#### Problem to solve:
Quote the full listing word for word.

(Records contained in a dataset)
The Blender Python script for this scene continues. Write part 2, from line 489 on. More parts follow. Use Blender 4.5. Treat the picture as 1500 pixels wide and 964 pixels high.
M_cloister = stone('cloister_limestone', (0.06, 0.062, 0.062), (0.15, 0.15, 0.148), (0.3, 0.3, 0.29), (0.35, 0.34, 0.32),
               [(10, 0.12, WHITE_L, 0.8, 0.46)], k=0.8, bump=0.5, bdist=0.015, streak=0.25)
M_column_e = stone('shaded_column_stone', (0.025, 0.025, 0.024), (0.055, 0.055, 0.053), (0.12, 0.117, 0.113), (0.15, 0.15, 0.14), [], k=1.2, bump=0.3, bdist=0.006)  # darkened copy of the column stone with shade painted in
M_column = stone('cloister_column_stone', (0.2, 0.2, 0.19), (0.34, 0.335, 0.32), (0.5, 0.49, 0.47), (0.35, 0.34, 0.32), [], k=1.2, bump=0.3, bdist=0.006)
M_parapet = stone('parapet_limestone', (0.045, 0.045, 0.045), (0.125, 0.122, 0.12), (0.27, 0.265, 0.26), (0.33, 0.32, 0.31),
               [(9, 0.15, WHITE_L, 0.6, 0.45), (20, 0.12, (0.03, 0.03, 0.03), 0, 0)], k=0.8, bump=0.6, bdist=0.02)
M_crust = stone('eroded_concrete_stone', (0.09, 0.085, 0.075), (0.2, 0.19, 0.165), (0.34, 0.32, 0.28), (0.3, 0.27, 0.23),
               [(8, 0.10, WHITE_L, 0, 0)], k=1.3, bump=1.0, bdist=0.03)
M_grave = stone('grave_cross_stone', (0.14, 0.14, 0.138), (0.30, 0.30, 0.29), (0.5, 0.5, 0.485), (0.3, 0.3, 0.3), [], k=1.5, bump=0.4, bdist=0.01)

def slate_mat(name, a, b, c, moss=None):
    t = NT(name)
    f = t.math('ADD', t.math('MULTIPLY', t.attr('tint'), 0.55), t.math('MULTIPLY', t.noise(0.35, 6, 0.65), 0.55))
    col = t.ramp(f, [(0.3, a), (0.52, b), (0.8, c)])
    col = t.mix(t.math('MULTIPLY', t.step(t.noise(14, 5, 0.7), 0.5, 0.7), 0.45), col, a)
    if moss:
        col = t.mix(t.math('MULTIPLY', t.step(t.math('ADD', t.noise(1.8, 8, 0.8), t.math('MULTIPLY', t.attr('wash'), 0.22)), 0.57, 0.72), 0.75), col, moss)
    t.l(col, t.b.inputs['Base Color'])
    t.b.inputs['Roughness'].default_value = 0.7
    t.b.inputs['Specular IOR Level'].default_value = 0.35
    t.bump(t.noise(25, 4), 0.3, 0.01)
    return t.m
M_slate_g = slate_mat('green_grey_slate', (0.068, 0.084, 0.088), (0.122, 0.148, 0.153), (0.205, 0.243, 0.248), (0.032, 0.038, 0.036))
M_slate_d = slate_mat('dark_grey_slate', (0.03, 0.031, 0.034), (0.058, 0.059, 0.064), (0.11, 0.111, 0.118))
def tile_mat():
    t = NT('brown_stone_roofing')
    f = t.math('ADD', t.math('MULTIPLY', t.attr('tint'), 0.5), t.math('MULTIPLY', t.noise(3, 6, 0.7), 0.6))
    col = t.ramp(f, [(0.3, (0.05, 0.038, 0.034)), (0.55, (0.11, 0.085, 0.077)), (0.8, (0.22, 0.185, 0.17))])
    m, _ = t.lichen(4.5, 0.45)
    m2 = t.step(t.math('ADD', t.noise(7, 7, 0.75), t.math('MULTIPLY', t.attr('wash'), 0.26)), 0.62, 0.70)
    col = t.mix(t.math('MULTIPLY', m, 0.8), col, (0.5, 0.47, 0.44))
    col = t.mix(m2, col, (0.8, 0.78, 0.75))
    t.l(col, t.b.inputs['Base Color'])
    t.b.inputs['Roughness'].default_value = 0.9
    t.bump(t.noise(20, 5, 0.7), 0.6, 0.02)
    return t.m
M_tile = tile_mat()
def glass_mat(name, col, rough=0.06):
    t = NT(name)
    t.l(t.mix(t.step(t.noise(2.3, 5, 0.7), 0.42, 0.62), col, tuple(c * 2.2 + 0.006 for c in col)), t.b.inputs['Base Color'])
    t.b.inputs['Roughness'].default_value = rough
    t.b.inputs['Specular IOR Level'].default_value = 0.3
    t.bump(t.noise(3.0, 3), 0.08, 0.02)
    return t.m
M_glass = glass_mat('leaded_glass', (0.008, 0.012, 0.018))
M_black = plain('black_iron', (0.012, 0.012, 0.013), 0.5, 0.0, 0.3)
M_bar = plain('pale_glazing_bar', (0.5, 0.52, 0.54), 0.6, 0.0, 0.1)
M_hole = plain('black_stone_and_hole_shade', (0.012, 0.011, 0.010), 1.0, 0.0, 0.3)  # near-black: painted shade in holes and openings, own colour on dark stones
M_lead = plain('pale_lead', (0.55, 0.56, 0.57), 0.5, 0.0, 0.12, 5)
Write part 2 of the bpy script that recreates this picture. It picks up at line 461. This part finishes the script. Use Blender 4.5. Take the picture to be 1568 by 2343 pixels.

#### Answer below:
The Blender Python script for this scene continues. Write part 2, from line 489 on. More parts follow. Use Blender 4.5. Treat the picture as 1500 pixels wide and 964 pixels high.
M_cloister = stone('cloister_limestone', (0.06, 0.062, 0.062), (0.15, 0.15, 0.148), (0.3, 0.3, 0.29), (0.35, 0.34, 0.32),
               [(10, 0.12, WHITE_L, 0.8, 0.46)], k=0.8, bump=0.5, bdist=0.015, streak=0.25)
M_column_e = stone('shaded_column_stone', (0.025, 0.025, 0.024), (0.055, 0.055, 0.053), (0.12, 0.117, 0.113), (0.15, 0.15, 0.14), [], k=1.2, bump=0.3, bdist=0.006)  # darkened copy of the column stone with shade painted in
M_column = stone('cloister_column_stone', (0.2, 0.2, 0.19), (0.34, 0.335, 0.32), (0.5, 0.49, 0.47), (0.35, 0.34, 0.32), [], k=1.2, bump=0.3, bdist=0.006)
M_parapet = stone('parapet_limestone', (0.045, 0.045, 0.045), (0.125, 0.122, 0.12), (0.27, 0.265, 0.26), (0.33, 0.32, 0.31),
               [(9, 0.15, WHITE_L, 0.6, 0.45), (20, 0.12, (0.03, 0.03, 0.03), 0, 0)], k=0.8, bump=0.6, bdist=0.02)
M_crust = stone('eroded_concrete_stone', (0.09, 0.085, 0.075), (0.2, 0.19, 0.165), (0.34, 0.32, 0.28), (0.3, 0.27, 0.23),
               [(8, 0.10, WHITE_L, 0, 0)], k=1.3, bump=1.0, bdist=0.03)
M_grave = stone('grave_cross_stone', (0.14, 0.14, 0.138), (0.30, 0.30, 0.29), (0.5, 0.5, 0.485), (0.3, 0.3, 0.3), [], k=1.5, bump=0.4, bdist=0.01)

def slate_mat(name, a, b, c, moss=None):
    t = NT(name)
    f = t.math('ADD', t.math('MULTIPLY', t.attr('tint'), 0.55), t.math('MULTIPLY', t.noise(0.35, 6, 0.65), 0.55))
    col = t.ramp(f, [(0.3, a), (0.52, b), (0.8, c)])
    col = t.mix(t.math('MULTIPLY', t.step(t.noise(14, 5, 0.7), 0.5, 0.7), 0.45), col, a)
    if moss:
        col = t.mix(t.math('MULTIPLY', t.step(t.math('ADD', t.noise(1.8, 8, 0.8), t.math('MULTIPLY', t.attr('wash'), 0.22)), 0.57, 0.72), 0.75), col, moss)
    t.l(col, t.b.inputs['Base Color'])
    t.b.inputs['Roughness'].default_value = 0.7
    t.b.inputs['Specular IOR Level'].default_value = 0.35
    t.bump(t.noise(25, 4), 0.3, 0.01)
    return t.m
M_slate_g = slate_mat('green_grey_slate', (0.068, 0.084, 0.088), (0.122, 0.148, 0.153), (0.205, 0.243, 0.248), (0.032, 0.038, 0.036))
M_slate_d = slate_mat('dark_grey_slate', (0.03, 0.031, 0.034), (0.058, 0.059, 0.064), (0.11, 0.111, 0.118))
def tile_mat():
    t = NT('brown_stone_roofing')
    f = t.math('ADD', t.math('MULTIPLY', t.attr('tint'), 0.5), t.math('MULTIPLY', t.noise(3, 6, 0.7), 0.6))
    col = t.ramp(f, [(0.3, (0.05, 0.038, 0.034)), (0.55, (0.11, 0.085, 0.077)), (0.8, (0.22, 0.185, 0.17))])
    m, _ = t.lichen(4.5, 0.45)
    m2 = t.step(t.math('ADD', t.noise(7, 7, 0.75), t.math('MULTIPLY', t.attr('wash'), 0.26)), 0.62, 0.70)
    col = t.mix(t.math('MULTIPLY', m, 0.8), col, (0.5, 0.47, 0.44))
    col = t.mix(m2, col, (0.8, 0.78, 0.75))
    t.l(col, t.b.inputs['Base Color'])
    t.b.inputs['Roughness'].default_value = 0.9
    t.bump(t.noise(20, 5, 0.7), 0.6, 0.02)
    return t.m
M_tile = tile_mat()
def glass_mat(name, col, rough=0.06):
    t = NT(name)
    t.l(t.mix(t.step(t.noise(2.3, 5, 0.7), 0.42, 0.62), col, tuple(c * 2.2 + 0.006 for c in col)), t.b.inputs['Base Color'])
    t.b.inputs['Roughness'].default_value = rough
    t.b.inputs['Specular IOR Level'].default_value = 0.3
    t.bump(t.noise(3.0, 3), 0.08, 0.02)
    return t.m
M_glass = glass_mat('leaded_glass', (0.008, 0.012, 0.018))
M_black = plain('black_iron', (0.012, 0.012, 0.013), 0.5, 0.0, 0.3)
M_bar = plain('pale_glazing_bar', (0.5, 0.52, 0.54), 0.6, 0.0, 0.1)
M_hole = plain('black_stone_and_hole_shade', (0.012, 0.011, 0.010), 1.0, 0.0, 0.3)  # near-black: painted shade in holes and openings, own colour on dark stones
M_lead = plain('pale_lead', (0.55, 0.56, 0.57), 0.5, 0.0, 0.12, 5)
Write part 2 of the bpy script that recreates this picture. It picks up at line 461. This part finishes the script. Use Blender 4.5. Take the picture to be 1568 by 2343 pixels.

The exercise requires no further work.